(Dataset excerpt)

##############################

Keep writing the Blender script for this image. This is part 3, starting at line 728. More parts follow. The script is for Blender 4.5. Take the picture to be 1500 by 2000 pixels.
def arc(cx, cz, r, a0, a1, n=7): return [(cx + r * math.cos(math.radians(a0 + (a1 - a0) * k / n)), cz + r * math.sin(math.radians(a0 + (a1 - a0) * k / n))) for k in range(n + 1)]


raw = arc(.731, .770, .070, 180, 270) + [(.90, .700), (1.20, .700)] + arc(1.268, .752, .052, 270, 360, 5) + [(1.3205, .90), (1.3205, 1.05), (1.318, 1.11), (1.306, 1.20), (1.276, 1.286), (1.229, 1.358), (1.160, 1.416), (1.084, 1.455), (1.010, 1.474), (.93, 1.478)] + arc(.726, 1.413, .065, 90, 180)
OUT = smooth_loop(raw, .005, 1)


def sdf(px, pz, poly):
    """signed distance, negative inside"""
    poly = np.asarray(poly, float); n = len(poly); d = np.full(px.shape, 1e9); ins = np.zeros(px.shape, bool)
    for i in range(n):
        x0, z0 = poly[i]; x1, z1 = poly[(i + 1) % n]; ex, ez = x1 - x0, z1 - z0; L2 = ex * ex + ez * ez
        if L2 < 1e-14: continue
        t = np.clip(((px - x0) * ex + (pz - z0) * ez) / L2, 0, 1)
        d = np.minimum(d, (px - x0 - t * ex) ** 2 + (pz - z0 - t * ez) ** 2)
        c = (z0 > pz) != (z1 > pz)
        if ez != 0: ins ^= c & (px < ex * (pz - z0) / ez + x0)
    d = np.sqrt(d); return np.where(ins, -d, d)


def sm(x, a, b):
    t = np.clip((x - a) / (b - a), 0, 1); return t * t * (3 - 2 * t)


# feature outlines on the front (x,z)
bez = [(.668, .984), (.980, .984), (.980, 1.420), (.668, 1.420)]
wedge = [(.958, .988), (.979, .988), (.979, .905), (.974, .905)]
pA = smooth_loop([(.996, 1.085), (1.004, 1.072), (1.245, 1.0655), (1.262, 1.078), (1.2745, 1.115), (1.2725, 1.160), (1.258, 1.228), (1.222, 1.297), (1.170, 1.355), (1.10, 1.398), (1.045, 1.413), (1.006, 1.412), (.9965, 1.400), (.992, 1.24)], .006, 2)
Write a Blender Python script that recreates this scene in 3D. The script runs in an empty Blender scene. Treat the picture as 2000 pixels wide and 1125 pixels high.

##############################

**TASK DIRECTIONS:**
Going through the entries above line by line, work out how many lines include the word "script". Only the number is required.

**SOLUTION FOR THIS PROBLEM:**
2